Tiberian spelled it out perfectly. I use a KMS server uses the AD generated SID to create unique trackers for licensing. Same principal as above.
 
A week or two ago I upgraded a VM (using VMware workstation 11) from Windows 7 pro to Windows 10 pro.

Today I did a clean install on a new VM. After install I got two messages:
"unable to contact activation servers" and "there's no digital entitlement for this PC". So additional VMs on the same hardware do not activate (at least in my case).
 
Thanks for the detailed write-up Tiberian.

We'll have to see what happens when I do get around to installing one on physical hardware in a few weeks, but sounds like I'll have to stick with the older Windows, which isn't too big a deal yet, at least.
 
MS has a Windows 10 Pro VM disk image with a 90 day run time.
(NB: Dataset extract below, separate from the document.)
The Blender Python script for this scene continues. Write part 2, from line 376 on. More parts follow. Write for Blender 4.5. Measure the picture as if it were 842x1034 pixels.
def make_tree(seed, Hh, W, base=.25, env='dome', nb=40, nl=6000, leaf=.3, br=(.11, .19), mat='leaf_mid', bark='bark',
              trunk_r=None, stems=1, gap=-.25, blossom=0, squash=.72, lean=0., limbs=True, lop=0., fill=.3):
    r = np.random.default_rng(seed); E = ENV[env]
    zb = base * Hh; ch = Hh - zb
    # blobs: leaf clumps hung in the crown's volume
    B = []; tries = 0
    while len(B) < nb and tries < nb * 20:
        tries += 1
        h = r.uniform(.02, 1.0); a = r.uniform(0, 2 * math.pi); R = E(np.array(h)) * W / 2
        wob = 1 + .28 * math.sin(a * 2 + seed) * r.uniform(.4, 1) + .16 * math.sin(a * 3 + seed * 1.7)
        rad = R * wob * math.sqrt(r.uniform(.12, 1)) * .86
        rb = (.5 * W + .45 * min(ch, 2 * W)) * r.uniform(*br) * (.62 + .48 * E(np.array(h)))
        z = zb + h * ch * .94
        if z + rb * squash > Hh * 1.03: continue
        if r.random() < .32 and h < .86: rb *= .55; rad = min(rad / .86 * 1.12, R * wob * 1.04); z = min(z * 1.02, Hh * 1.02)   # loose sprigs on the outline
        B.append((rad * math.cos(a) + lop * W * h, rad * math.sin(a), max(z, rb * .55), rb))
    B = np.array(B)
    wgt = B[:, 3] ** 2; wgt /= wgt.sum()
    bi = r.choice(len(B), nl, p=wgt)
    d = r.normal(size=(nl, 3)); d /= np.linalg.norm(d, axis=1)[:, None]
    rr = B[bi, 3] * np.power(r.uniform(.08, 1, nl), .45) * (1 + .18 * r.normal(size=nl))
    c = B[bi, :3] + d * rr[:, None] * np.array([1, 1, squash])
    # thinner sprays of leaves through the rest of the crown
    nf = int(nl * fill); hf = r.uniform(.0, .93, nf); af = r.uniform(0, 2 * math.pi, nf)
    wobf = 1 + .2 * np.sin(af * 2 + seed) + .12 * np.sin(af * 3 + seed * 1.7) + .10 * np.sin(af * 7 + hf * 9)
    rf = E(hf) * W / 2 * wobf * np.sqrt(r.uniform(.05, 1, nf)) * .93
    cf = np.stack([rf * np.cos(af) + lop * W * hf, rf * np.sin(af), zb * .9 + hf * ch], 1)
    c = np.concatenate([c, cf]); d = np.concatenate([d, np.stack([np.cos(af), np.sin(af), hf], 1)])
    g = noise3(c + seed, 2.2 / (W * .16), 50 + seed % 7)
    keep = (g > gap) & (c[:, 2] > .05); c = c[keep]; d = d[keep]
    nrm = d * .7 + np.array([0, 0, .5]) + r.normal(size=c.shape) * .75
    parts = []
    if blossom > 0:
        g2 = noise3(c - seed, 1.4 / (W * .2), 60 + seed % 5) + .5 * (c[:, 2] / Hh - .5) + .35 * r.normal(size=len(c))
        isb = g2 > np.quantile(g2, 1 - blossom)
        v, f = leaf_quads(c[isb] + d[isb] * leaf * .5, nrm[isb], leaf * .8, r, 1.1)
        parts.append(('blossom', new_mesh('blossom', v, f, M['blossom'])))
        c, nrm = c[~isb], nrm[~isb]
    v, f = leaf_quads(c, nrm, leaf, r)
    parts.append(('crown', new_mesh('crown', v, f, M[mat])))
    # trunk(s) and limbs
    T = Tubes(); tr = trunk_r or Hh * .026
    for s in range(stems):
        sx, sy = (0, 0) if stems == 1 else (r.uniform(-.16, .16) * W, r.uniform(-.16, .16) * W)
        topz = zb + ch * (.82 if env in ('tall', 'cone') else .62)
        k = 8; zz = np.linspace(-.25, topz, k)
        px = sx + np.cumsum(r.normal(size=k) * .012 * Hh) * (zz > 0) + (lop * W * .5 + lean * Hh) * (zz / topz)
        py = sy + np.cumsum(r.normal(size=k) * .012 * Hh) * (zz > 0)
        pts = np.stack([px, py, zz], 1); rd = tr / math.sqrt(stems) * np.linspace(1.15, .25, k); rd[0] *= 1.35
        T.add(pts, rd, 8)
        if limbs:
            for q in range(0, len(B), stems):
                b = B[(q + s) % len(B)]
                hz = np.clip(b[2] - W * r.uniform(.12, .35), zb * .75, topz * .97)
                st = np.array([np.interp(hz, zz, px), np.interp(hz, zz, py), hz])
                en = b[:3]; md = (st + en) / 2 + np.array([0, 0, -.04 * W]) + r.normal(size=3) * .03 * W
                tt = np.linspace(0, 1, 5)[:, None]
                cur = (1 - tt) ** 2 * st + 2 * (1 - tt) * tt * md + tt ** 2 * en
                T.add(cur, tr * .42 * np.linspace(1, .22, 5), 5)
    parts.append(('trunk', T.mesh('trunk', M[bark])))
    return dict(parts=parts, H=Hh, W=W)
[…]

I saw it when I was watching videos on unRAID on how to convert a VMware image to work with unRAID.

 
A week or two ago I upgraded a VM (using VMware workstation 11) from Windows 7 pro to Windows 10 pro.

Today I did a clean install on a new VM. After install I got two messages:
"unable to contact activation servers" and "there's no digital entitlement for this PC". So additional VMs on the same hardware do not activate (at least in my case).
Try 'bridging' for your network instead of 'NAT'. I had problems using NAT.
 
A week or two ago I upgraded a VM (using VMware workstation 11) from Windows 7 pro to Windows 10 pro.

Today I did a clean install on a new VM. After install I got two messages:
"unable to contact activation servers" and "there's no digital entitlement for this PC". So additional VMs on the same hardware do not activate (at least in my case).
Did you create a "virtual switch? first? You need only one such switch for all the Hyper-VMs.
 
Did you create a "virtual switch? first? You need only one such switch for all the Hyper-VMs.

I'm using VMware not hyper-v. Networking isn't the issue. I'm able to run Windows update just fine and can get to the internet.